» Exercise:
What follows is a block of records; reproduce all of it verbatim.

» The input:
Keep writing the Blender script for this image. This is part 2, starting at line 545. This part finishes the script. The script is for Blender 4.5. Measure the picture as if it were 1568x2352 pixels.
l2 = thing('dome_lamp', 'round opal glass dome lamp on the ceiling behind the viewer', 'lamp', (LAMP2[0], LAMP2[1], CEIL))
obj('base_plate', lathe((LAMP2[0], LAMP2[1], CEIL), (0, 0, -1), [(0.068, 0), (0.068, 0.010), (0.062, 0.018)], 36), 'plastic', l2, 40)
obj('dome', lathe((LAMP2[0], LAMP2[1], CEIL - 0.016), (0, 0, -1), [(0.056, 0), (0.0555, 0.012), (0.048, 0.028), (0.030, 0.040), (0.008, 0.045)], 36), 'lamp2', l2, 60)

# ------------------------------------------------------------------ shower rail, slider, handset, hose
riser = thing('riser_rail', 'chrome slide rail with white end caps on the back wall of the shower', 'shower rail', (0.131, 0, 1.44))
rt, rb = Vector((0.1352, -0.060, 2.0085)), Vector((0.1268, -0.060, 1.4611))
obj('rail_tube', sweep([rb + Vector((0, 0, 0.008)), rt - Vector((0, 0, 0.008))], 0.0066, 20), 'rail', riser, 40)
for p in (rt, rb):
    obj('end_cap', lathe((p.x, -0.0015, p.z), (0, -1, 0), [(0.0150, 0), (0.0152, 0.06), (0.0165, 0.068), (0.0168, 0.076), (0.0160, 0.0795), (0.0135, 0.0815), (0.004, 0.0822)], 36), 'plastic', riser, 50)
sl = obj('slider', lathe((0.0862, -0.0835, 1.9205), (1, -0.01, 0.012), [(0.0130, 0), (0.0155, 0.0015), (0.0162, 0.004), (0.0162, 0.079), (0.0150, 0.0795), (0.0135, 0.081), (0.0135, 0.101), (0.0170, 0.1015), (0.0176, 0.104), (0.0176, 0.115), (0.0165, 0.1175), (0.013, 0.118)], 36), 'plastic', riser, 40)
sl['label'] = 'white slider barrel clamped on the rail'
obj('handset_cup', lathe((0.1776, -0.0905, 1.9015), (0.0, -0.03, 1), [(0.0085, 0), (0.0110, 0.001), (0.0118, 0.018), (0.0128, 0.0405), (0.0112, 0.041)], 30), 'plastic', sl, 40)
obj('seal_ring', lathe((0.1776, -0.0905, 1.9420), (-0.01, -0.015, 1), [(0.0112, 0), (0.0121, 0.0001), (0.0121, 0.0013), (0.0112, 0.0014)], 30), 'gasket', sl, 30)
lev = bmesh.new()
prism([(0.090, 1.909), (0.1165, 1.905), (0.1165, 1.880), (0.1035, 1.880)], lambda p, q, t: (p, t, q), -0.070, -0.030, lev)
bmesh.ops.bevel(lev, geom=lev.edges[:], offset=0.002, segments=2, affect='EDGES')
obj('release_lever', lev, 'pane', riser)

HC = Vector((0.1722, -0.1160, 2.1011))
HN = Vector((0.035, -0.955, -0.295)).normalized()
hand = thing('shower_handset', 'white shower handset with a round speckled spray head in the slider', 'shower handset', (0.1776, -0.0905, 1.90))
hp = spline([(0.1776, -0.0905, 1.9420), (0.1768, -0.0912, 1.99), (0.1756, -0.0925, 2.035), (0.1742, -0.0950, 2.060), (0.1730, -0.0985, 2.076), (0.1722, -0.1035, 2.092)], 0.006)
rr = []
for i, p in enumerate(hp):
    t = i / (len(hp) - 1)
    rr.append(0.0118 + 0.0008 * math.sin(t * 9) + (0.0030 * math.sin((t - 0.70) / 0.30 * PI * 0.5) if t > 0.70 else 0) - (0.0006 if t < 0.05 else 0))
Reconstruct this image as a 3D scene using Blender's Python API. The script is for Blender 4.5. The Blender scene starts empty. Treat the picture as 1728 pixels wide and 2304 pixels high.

» Solved problem:
Keep writing the Blender script for this image. This is part 2, starting at line 545. This part finishes the script. The script is for Blender 4.5. Measure the picture as if it were 1568x2352 pixels.
l2 = thing('dome_lamp', 'round opal glass dome lamp on the ceiling behind the viewer', 'lamp', (LAMP2[0], LAMP2[1], CEIL))
obj('base_plate', lathe((LAMP2[0], LAMP2[1], CEIL), (0, 0, -1), [(0.068, 0), (0.068, 0.010), (0.062, 0.018)], 36), 'plastic', l2, 40)
obj('dome', lathe((LAMP2[0], LAMP2[1], CEIL - 0.016), (0, 0, -1), [(0.056, 0), (0.0555, 0.012), (0.048, 0.028), (0.030, 0.040), (0.008, 0.045)], 36), 'lamp2', l2, 60)

# ------------------------------------------------------------------ shower rail, slider, handset, hose
riser = thing('riser_rail', 'chrome slide rail with white end caps on the back wall of the shower', 'shower rail', (0.131, 0, 1.44))
rt, rb = Vector((0.1352, -0.060, 2.0085)), Vector((0.1268, -0.060, 1.4611))
obj('rail_tube', sweep([rb + Vector((0, 0, 0.008)), rt - Vector((0, 0, 0.008))], 0.0066, 20), 'rail', riser, 40)
for p in (rt, rb):
    obj('end_cap', lathe((p.x, -0.0015, p.z), (0, -1, 0), [(0.0150, 0), (0.0152, 0.06), (0.0165, 0.068), (0.0168, 0.076), (0.0160, 0.0795), (0.0135, 0.0815), (0.004, 0.0822)], 36), 'plastic', riser, 50)
sl = obj('slider', lathe((0.0862, -0.0835, 1.9205), (1, -0.01, 0.012), [(0.0130, 0), (0.0155, 0.0015), (0.0162, 0.004), (0.0162, 0.079), (0.0150, 0.0795), (0.0135, 0.081), (0.0135, 0.101), (0.0170, 0.1015), (0.0176, 0.104), (0.0176, 0.115), (0.0165, 0.1175), (0.013, 0.118)], 36), 'plastic', riser, 40)
sl['label'] = 'white slider barrel clamped on the rail'
obj('handset_cup', lathe((0.1776, -0.0905, 1.9015), (0.0, -0.03, 1), [(0.0085, 0), (0.0110, 0.001), (0.0118, 0.018), (0.0128, 0.0405), (0.0112, 0.041)], 30), 'plastic', sl, 40)
obj('seal_ring', lathe((0.1776, -0.0905, 1.9420), (-0.01, -0.015, 1), [(0.0112, 0), (0.0121, 0.0001), (0.0121, 0.0013), (0.0112, 0.0014)], 30), 'gasket', sl, 30)
lev = bmesh.new()
prism([(0.090, 1.909), (0.1165, 1.905), (0.1165, 1.880), (0.1035, 1.880)], lambda p, q, t: (p, t, q), -0.070, -0.030, lev)
bmesh.ops.bevel(lev, geom=lev.edges[:], offset=0.002, segments=2, affect='EDGES')
obj('release_lever', lev, 'pane', riser)

HC = Vector((0.1722, -0.1160, 2.1011))
HN = Vector((0.035, -0.955, -0.295)).normalized()
hand = thing('shower_handset', 'white shower handset with a round speckled spray head in the slider', 'shower handset', (0.1776, -0.0905, 1.90))
hp = spline([(0.1776, -0.0905, 1.9420), (0.1768, -0.0912, 1.99), (0.1756, -0.0925, 2.035), (0.1742, -0.0950, 2.060), (0.1730, -0.0985, 2.076), (0.1722, -0.1035, 2.092)], 0.006)
rr = []
for i, p in enumerate(hp):
    t = i / (len(hp) - 1)
    rr.append(0.0118 + 0.0008 * math.sin(t * 9) + (0.0030 * math.sin((t - 0.70) / 0.30 * PI * 0.5) if t > 0.70 else 0) - (0.0006 if t < 0.05 else 0))
Reconstruct this image as a 3D scene using Blender's Python API. The script is for Blender 4.5. The Blender scene starts empty. Treat the picture as 1728 pixels wide and 2304 pixels high.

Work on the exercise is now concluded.